The Sting of The Scorpion: A Book Review


I had my eye on this book on Amazon for ages before I decided to take a chance on it. I’m a bit skittish, having bought small press and self-published books before that turned out to be utter crap…heck, I recently bought a very popular YA adventure novel by a writer whose books sell millions of copies and it was one of the worst written tomes I’ve cracked open in years.

So, yeah. Skittish.

But I finally bought Warren Stockholm’s The Sting of The Scorpion, allegedly the first issue of Scorpion Magazine, though this was published in 2006 and there’s still no sign of a second issue. But things happen, and it is the product of a small press.

The Scorpion is a pulp hero in the tradition of The Shadow, but even more in the tradition of The Spider (both of whom I wrote about here). He’s dark and deadly and armed and dangerous, clad in a black-veiled fedora and a black leather trench coat, brutally taking the fight to the criminals that plague his city, Steeltown.

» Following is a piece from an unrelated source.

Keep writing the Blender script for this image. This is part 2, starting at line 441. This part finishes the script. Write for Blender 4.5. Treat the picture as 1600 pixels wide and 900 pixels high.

While the hero is fashioned from a very readily recognizable pulp archetype, Stockholm does some interesting things with The Scorpion and the world he inhabits.

For one thing, the tale takes place in an alternate history in which Germany won the second world war and occupied America for sixty years. America has only recently booted their wretched asses out and is rebuilding itself. The milieu is an intriguing amalgam of the thirties and the late twentieth century, as if the culture sort of froze in place under Nazi rule, but technology moved forward.

As for the hero, in classic pulp fashion, The Scorpion by day is a wealthy paragon, living in the tallest building in the city, assisted by a mysterious Asian woman, dedicated to his mission against evil…but he’s not just a hero with a dark past, he’s a hero with a really dark past. And he’s not really human, in some very interesting and dangerous ways. Richard Wentworth dressed as The Spider to scare criminals into thinking he was a monster; Kurt Reinhardt becomes The Scorpion because he is a monster.

Reinhardt is a compelling protagonist, the action frequent and brutal, the city a violent and noirish place, and the plot interesting. Not only that, but Stockholm can actually write very well (though this is possibly the worst copy-edited book I’ve ever read all the way through). I do have to warn readers of delicate tastes away, however, because this is a very grim and blood-splashed work.

I enjoyed the hell out of this story. I wish there was a Scorpion Magazine #2, I’d buy it in a heartbeat. Unlike some other attempts at modern pulp I’ve read (or tried to read), this one’s going on the shelf with my Doc Savages, Shadows, and, of course, that other arachnid, The Spider.